● INSTRUCTION
Identify the lines that contain the word "Take", then copy them.

3D scene scripts
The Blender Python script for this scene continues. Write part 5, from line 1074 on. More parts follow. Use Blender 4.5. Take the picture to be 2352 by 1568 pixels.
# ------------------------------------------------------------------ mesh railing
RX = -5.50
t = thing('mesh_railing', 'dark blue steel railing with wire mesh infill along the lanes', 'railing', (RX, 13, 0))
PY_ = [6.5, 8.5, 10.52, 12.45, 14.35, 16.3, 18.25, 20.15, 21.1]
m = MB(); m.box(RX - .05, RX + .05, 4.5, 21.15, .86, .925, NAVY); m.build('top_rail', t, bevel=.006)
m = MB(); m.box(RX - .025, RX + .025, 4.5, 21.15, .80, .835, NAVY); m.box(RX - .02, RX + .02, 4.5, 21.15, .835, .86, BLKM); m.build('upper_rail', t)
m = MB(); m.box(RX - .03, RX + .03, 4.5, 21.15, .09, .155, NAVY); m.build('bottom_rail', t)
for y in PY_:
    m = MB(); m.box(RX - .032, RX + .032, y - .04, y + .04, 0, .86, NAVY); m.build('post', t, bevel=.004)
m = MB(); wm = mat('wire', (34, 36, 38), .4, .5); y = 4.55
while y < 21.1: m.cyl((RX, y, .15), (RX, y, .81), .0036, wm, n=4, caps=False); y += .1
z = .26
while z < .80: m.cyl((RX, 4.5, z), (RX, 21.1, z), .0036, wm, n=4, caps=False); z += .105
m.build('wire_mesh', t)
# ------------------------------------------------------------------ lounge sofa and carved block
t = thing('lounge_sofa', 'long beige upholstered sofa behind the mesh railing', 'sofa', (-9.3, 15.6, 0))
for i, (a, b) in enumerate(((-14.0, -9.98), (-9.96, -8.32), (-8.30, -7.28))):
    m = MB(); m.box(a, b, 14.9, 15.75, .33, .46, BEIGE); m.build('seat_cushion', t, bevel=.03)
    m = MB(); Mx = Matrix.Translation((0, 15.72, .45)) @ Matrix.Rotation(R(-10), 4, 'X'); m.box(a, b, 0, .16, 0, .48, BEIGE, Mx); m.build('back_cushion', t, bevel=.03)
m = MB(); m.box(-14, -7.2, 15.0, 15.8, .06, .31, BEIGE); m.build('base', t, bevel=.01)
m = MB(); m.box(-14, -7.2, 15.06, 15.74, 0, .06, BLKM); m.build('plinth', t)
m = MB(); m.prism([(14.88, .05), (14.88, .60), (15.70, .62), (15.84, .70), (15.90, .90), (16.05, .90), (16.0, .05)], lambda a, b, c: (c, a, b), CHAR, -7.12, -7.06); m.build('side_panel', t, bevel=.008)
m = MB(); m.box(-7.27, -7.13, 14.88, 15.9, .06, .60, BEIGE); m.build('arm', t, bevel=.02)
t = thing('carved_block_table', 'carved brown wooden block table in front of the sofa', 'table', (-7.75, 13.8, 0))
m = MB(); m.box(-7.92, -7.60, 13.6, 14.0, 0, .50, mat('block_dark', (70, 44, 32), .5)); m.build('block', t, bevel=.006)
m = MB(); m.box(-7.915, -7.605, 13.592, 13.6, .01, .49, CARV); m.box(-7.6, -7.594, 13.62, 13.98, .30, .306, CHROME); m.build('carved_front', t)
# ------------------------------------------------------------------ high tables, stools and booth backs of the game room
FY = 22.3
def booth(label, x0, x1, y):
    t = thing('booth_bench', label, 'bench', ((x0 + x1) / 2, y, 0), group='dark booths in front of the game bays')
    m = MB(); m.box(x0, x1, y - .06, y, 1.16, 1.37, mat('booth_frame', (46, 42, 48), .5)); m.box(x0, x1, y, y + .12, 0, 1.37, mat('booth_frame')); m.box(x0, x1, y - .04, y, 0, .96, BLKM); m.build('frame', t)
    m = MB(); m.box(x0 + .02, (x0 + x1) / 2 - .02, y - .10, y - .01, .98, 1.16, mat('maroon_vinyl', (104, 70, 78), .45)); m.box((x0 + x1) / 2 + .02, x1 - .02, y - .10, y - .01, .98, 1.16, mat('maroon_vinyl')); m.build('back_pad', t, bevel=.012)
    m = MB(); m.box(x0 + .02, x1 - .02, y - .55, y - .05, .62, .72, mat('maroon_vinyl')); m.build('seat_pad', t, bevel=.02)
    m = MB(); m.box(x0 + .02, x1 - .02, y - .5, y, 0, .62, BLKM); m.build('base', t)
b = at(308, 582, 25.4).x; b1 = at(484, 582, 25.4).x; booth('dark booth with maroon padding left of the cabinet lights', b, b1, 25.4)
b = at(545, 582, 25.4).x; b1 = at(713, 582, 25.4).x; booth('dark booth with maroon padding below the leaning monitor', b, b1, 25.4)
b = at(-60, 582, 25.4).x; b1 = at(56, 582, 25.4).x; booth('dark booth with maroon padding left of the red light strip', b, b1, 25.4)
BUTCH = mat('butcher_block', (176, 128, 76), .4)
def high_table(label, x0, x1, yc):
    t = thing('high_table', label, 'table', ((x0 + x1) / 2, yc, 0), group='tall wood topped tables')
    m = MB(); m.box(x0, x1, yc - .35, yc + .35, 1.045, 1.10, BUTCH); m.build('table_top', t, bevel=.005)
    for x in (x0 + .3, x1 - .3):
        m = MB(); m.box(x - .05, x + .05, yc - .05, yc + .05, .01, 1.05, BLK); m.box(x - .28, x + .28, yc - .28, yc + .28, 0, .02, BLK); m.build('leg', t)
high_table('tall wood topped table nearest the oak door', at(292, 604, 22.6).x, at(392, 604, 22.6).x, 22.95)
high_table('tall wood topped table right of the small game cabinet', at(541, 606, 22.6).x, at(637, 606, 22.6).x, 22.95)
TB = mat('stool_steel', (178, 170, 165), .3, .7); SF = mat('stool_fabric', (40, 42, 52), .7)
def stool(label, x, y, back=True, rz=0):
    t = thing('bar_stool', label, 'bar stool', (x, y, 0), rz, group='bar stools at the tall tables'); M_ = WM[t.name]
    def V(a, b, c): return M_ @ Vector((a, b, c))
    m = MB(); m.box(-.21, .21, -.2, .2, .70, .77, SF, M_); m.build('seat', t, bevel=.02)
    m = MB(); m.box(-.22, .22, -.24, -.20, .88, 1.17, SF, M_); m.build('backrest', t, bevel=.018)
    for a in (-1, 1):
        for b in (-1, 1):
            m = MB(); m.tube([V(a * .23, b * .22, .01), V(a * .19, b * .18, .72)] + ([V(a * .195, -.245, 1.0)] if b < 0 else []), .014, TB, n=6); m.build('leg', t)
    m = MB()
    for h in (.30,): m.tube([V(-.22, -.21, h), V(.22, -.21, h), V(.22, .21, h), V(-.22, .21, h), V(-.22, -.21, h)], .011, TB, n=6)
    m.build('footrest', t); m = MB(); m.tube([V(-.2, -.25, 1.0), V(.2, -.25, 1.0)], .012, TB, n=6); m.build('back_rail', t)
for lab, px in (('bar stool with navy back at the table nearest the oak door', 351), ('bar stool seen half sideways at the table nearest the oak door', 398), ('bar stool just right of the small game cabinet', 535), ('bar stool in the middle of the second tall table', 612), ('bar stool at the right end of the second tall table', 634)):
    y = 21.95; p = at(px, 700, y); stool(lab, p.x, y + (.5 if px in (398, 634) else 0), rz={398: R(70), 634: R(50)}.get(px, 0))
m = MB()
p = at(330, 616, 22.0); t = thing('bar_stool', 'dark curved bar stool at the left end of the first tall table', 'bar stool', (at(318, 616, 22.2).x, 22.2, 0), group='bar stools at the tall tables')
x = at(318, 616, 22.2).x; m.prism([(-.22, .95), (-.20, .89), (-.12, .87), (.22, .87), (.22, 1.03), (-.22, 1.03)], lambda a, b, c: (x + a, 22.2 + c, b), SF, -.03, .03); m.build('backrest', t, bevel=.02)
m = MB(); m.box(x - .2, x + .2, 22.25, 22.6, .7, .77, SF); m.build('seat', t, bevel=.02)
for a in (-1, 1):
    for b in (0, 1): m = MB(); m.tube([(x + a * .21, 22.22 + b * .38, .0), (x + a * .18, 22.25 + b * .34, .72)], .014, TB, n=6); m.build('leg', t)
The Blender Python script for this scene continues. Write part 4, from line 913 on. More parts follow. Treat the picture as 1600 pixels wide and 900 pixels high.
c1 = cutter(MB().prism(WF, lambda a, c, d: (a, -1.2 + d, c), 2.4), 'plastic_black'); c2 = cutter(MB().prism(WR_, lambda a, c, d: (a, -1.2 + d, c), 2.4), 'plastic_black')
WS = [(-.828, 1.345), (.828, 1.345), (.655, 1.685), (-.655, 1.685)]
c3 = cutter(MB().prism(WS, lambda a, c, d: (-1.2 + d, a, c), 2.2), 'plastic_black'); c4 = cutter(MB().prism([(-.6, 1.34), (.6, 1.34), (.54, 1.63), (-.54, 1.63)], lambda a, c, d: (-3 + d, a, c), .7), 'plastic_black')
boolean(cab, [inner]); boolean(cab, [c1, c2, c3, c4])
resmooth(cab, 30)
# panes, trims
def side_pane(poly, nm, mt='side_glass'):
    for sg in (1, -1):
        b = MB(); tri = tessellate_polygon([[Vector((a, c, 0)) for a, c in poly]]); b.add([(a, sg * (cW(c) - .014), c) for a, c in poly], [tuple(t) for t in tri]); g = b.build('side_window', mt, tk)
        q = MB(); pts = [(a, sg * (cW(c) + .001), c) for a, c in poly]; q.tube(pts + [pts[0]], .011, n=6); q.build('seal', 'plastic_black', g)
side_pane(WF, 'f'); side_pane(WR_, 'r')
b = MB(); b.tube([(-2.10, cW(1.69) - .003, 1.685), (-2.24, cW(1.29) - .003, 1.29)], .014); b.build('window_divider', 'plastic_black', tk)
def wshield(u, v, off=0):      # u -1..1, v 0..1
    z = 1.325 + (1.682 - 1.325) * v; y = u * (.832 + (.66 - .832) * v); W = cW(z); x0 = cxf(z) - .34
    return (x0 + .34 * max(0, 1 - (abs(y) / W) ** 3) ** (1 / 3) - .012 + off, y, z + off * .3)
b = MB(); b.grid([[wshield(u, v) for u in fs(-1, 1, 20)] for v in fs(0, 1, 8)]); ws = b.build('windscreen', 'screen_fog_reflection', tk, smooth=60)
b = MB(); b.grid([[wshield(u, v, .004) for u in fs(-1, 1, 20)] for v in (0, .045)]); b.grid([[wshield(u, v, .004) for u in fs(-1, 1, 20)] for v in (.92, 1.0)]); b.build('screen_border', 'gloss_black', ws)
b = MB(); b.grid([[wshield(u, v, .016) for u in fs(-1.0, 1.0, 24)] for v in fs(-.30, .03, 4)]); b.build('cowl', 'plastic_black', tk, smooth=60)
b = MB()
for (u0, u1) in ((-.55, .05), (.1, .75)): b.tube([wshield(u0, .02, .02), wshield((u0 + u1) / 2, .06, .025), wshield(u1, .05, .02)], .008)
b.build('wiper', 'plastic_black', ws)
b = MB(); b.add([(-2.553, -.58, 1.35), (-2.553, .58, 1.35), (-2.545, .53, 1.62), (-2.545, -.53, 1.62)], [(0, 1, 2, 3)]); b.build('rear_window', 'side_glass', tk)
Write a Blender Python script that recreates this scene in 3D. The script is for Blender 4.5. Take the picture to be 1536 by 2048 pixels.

● REPLY TO THE EXERCISE
The Blender Python script for this scene continues. Write part 5, from line 1074 on. More parts follow. Use Blender 4.5. Take the picture to be 2352 by 1568 pixels.
Write a Blender Python script that recreates this scene in 3D. The script is for Blender 4.5. Take the picture to be 1536 by 2048 pixels.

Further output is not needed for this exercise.